# Start of DATA FOR THIS TASK

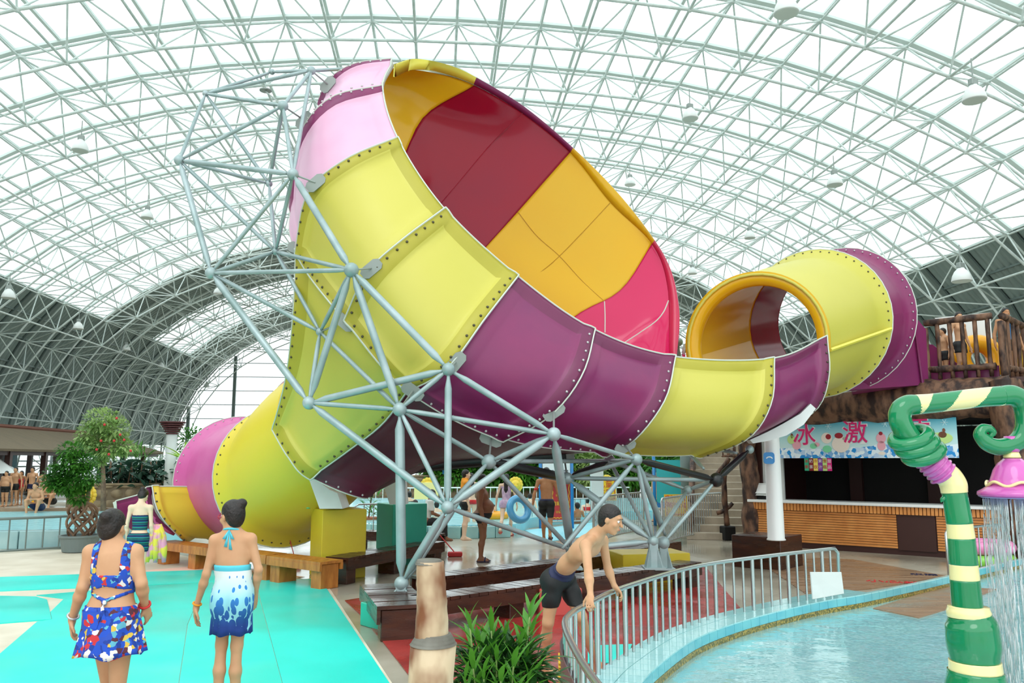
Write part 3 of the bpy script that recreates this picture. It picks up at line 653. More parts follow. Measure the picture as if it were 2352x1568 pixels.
def spindle(a, b, r, m_):                    # bar with the conical ends of a ball-jointed frame
    d = (b-a); L_ = d.length; d = d/L_
    if L_ < .5: return
    q = MB(); e_ = min(.25, L_*.25); p = [a+d*.06, a+d*e_*.5, a+d*e_, b-d*e_, b-d*e_*.5, b-d*.06]
    q.path(p, [.02, .024, r*.92, r*.92, .024, .02], 10); q.build('bar', m_, frame_t, smooth=True)
for e_ in ED:
    pr = parse(e_)
    if pr: spindle(NP[pr[0]], NP[pr[1]], thick.get(e_, .035), M['steel_dark'] if e_ in dark else M['steel_slide'])
q0 = NP['o']+Vector((.12, .5, 0)); spindle(q0+Vector((.02, 0, .1)), NP['p']+Vector((.03, .05, 0)), .04, M['steel_slide']); 
spindle(NP['m'], at(1312,1262,11.85), .065, M['steel_slide'])
spindle(NP['u'], NP['F2'], .05, M['steel_slide'])
spindle(NP['q'], at(1530,1235,12.6), .05, M['steel_slide']); spindle(NP['q'], at(1285,1268,11.4), .04, M['steel_slide']); spindle(NP['x'], NP['x2'], .05, M['steel_slide']); spindle(at(1700,1042,13.5), at(1540,1010,14.6), .035, M['steel_slide']); spindle(at(1620,1080,13.1), at(1555,1010,14.2), .035, M['steel_slide'])
for k, v in ND.items():
    b_ = MB(); b_.sphere(NP[k], v[3], 16, 10); b_.build('ball_joint', M['steel_dark'] if k == 's' else M['steel_slide'], frame_t, smooth=True)
# bracket plates on rods between joints and shell
for (nd, px, py, Y, ang) in (('e', 724, 419, 11.75, -40), ('b', 697, 275, 12.75, -50), ('c', 752, 193, 13.55, -50), ('h', 852, 616, 11.0, -40), ('g', 684, 570, 12.4, 20), ('i', 790, 738, 11.3, 40), ('l', 1046, 832, 10.85, -50), ('k', 948, 898, 11.0, 35), ('n', 1128, 1008, 11.7, 20), ('m', 1272, 945, 11.3, -35), ('q', 1436, 1024, 12.2, -30), ('r', 1296, 1050, 13.2, 0)):
    p = at(px, py, Y); MB().tube(NP[nd], p, .014, n=6).build('rod', M['zinc'], frame_t)
    th = math.radians(-ang); s_ = [(-.16, -.05), (-.11, -.09), (.11, -.09), (.16, -.05), (.16, .04), (.1, .08), (-.1, .08), (-.16, .04)]
    pts = [p+_r*(x*math.cos(th)-y*math.sin(th))+_u*(x*math.sin(th)+y*math.cos(th)) for x, y in s_]
    MB().slab(pts, (.1, 1, .1), .03).build('bracket_plate', M['zinc'], frame_t)
for (px, py, Y) in ((610, 210, 14.2),):
    p = at(px, py, Y); MB().lathe([(.0, 0), (.11, .01), (.11, .03), (.0, .035)], p, 12).build('bracket_disc', M['zinc'], frame_t); MB().tube(p, NP['b'], .012).build('rod', M['zinc'], frame_t)
# finned feet
for (px, py, Y, hh) in ((1500, 1243, 12.0, .36), (1523, 1247, 12.5, .36), (1312, 1262, 11.9, .25), (922, 1340, 10.4, .12)):
    c = at(px, py, Y); q = MB(); q.prism([(c.x-.06, c.y-.06), (c.x+.06, c.y-.06), (c.x+.06, c.y+.06), (c.x-.06, c.y+.06)], c.z-hh, c.z-.03)
    for k in range(4):
        a_ = PI/4+k*PI/2; dx, dy = math.cos(a_), math.sin(a_); t_ = Vector((-dy, dx, 0))*.012
        P_ = [c+Vector((0, 0, -.03)), c+Vector((dx*.06, dy*.06, -.05)), c+Vector((dx*.16, dy*.16, -hh)), c+Vector((0, 0, -hh))]
        q.slab([v_-t_ for v_ in P_], t_, .024)
    q.box((c.x, c.y, c.z-hh), (.3, .3, .025)); q.build('foot', M['steel_slide'], frame_t)
# ---------------------------------------------------------------- floor coverings
def flatpoly(nm, px, h, z0, m_, org=None, label=None, cat=None, group=None):
    P = [gr(x, y, h) for x, y in px]; o = MB().prism([(p.x, p.y) for p in P], z0, h).build(nm, M[m_])
    if cat: tag(o, label, cat, group)
    return o
pv_ = MB().prism([(p.x, p.y) for p in [gr(x, y) for x, y in ((-900,1700),(-700,1262),(150,1262),(350,1262),(700,1330),(740,1325),(900,1568),(990,1720))]], 0.0005, .004).build('floor_paving', M['paving']); struct(pv_)
pk_ = MB().prism([(p.x, p.y) for p in [gr(x, y) for x, y in ((326,1311),(470,1298),(700,1325),(640,1331),(575,1312))]], .0045, .007).build('floor_pink_strip', M['pink_mat']); struct(pk_)
gm = 'teal floor mats'
flatpoly('floor_mat', [(-160,1330),(470,1308),(577,1313),(587,1330.5),(328,1343.5),(-160,1363)], .014, .0045, 'teal_mat', label='long narrow teal floor mat along the far edge of the teal area', cat='floor mat', group=gm)
flatpoly('floor_mat', [(-160,1364.5),(82,1369),(108,1376),(115,1404),(118,1421),(-160,1442)], .018, .0045, 'teal_mat', label='small teal floor mat at the left edge between two gaps', cat='floor mat', group=gm)
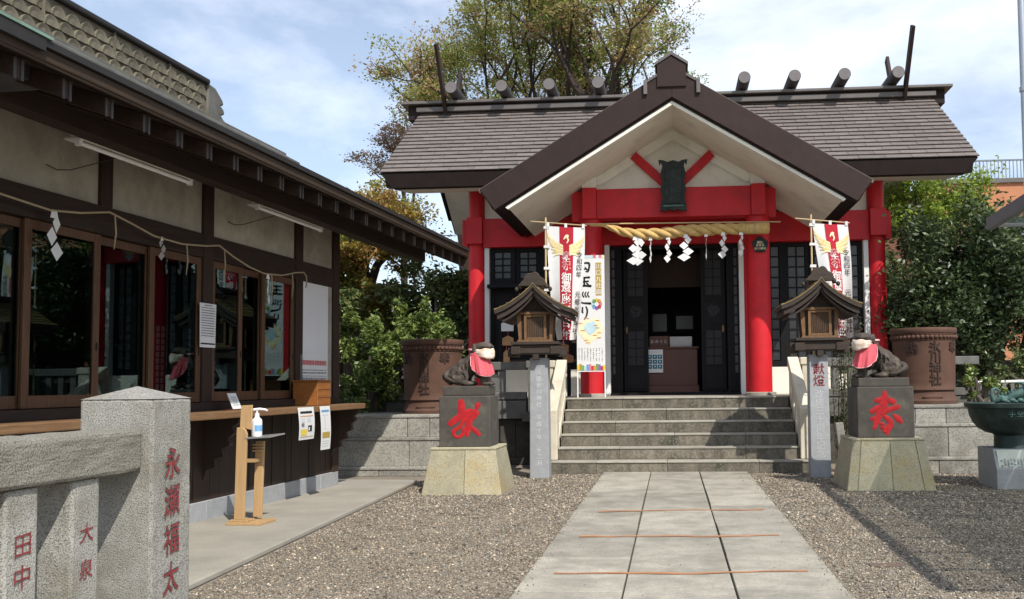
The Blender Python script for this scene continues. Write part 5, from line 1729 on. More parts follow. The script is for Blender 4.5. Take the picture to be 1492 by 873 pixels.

# End of DATA FOR THIS TASK

TASK TO COMPLETE:
Reproduce the entries above without change, omitting all pictures.

SOLUTION FOR THIS TASK:
Write part 3 of the bpy script that recreates this picture. It picks up at line 653. More parts follow. Measure the picture as if it were 2352x1568 pixels.
def spindle(a, b, r, m_):                    # bar with the conical ends of a ball-jointed frame
    d = (b-a); L_ = d.length; d = d/L_
    if L_ < .5: return
    q = MB(); e_ = min(.25, L_*.25); p = [a+d*.06, a+d*e_*.5, a+d*e_, b-d*e_, b-d*e_*.5, b-d*.06]
    q.path(p, [.02, .024, r*.92, r*.92, .024, .02], 10); q.build('bar', m_, frame_t, smooth=True)
for e_ in ED:
    pr = parse(e_)
    if pr: spindle(NP[pr[0]], NP[pr[1]], thick.get(e_, .035), M['steel_dark'] if e_ in dark else M['steel_slide'])
q0 = NP['o']+Vector((.12, .5, 0)); spindle(q0+Vector((.02, 0, .1)), NP['p']+Vector((.03, .05, 0)), .04, M['steel_slide']); 
spindle(NP['m'], at(1312,1262,11.85), .065, M['steel_slide'])
spindle(NP['u'], NP['F2'], .05, M['steel_slide'])
spindle(NP['q'], at(1530,1235,12.6), .05, M['steel_slide']); spindle(NP['q'], at(1285,1268,11.4), .04, M['steel_slide']); spindle(NP['x'], NP['x2'], .05, M['steel_slide']); spindle(at(1700,1042,13.5), at(1540,1010,14.6), .035, M['steel_slide']); spindle(at(1620,1080,13.1), at(1555,1010,14.2), .035, M['steel_slide'])
for k, v in ND.items():
    b_ = MB(); b_.sphere(NP[k], v[3], 16, 10); b_.build('ball_joint', M['steel_dark'] if k == 's' else M['steel_slide'], frame_t, smooth=True)
# bracket plates on rods between joints and shell
for (nd, px, py, Y, ang) in (('e', 724, 419, 11.75, -40), ('b', 697, 275, 12.75, -50), ('c', 752, 193, 13.55, -50), ('h', 852, 616, 11.0, -40), ('g', 684, 570, 12.4, 20), ('i', 790, 738, 11.3, 40), ('l', 1046, 832, 10.85, -50), ('k', 948, 898, 11.0, 35), ('n', 1128, 1008, 11.7, 20), ('m', 1272, 945, 11.3, -35), ('q', 1436, 1024, 12.2, -30), ('r', 1296, 1050, 13.2, 0)):
    p = at(px, py, Y); MB().tube(NP[nd], p, .014, n=6).build('rod', M['zinc'], frame_t)
    th = math.radians(-ang); s_ = [(-.16, -.05), (-.11, -.09), (.11, -.09), (.16, -.05), (.16, .04), (.1, .08), (-.1, .08), (-.16, .04)]
    pts = [p+_r*(x*math.cos(th)-y*math.sin(th))+_u*(x*math.sin(th)+y*math.cos(th)) for x, y in s_]
    MB().slab(pts, (.1, 1, .1), .03).build('bracket_plate', M['zinc'], frame_t)
for (px, py, Y) in ((610, 210, 14.2),):
    p = at(px, py, Y); MB().lathe([(.0, 0), (.11, .01), (.11, .03), (.0, .035)], p, 12).build('bracket_disc', M['zinc'], frame_t); MB().tube(p, NP['b'], .012).build('rod', M['zinc'], frame_t)
# finned feet
for (px, py, Y, hh) in ((1500, 1243, 12.0, .36), (1523, 1247, 12.5, .36), (1312, 1262, 11.9, .25), (922, 1340, 10.4, .12)):
    c = at(px, py, Y); q = MB(); q.prism([(c.x-.06, c.y-.06), (c.x+.06, c.y-.06), (c.x+.06, c.y+.06), (c.x-.06, c.y+.06)], c.z-hh, c.z-.03)
    for k in range(4):
        a_ = PI/4+k*PI/2; dx, dy = math.cos(a_), math.sin(a_); t_ = Vector((-dy, dx, 0))*.012
        P_ = [c+Vector((0, 0, -.03)), c+Vector((dx*.06, dy*.06, -.05)), c+Vector((dx*.16, dy*.16, -hh)), c+Vector((0, 0, -hh))]
        q.slab([v_-t_ for v_ in P_], t_, .024)
    q.box((c.x, c.y, c.z-hh), (.3, .3, .025)); q.build('foot', M['steel_slide'], frame_t)
# ---------------------------------------------------------------- floor coverings
def flatpoly(nm, px, h, z0, m_, org=None, label=None, cat=None, group=None):
    P = [gr(x, y, h) for x, y in px]; o = MB().prism([(p.x, p.y) for p in P], z0, h).build(nm, M[m_])
    if cat: tag(o, label, cat, group)
    return o
pv_ = MB().prism([(p.x, p.y) for p in [gr(x, y) for x, y in ((-900,1700),(-700,1262),(150,1262),(350,1262),(700,1330),(740,1325),(900,1568),(990,1720))]], 0.0005, .004).build('floor_paving', M['paving']); struct(pv_)
pk_ = MB().prism([(p.x, p.y) for p in [gr(x, y) for x, y in ((326,1311),(470,1298),(700,1325),(640,1331),(575,1312))]], .0045, .007).build('floor_pink_strip', M['pink_mat']); struct(pk_)
gm = 'teal floor mats'
flatpoly('floor_mat', [(-160,1330),(470,1308),(577,1313),(587,1330.5),(328,1343.5),(-160,1363)], .014, .0045, 'teal_mat', label='long narrow teal floor mat along the far edge of the teal area', cat='floor mat', group=gm)
flatpoly('floor_mat', [(-160,1364.5),(82,1369),(108,1376),(115,1404),(118,1421),(-160,1442)], .018, .0045, 'teal_mat', label='small teal floor mat at the left edge between two gaps', cat='floor mat', group=gm)
The Blender Python script for this scene continues. Write part 5, from line 1729 on. More parts follow. The script is for Blender 4.5. Take the picture to be 1492 by 873 pixels.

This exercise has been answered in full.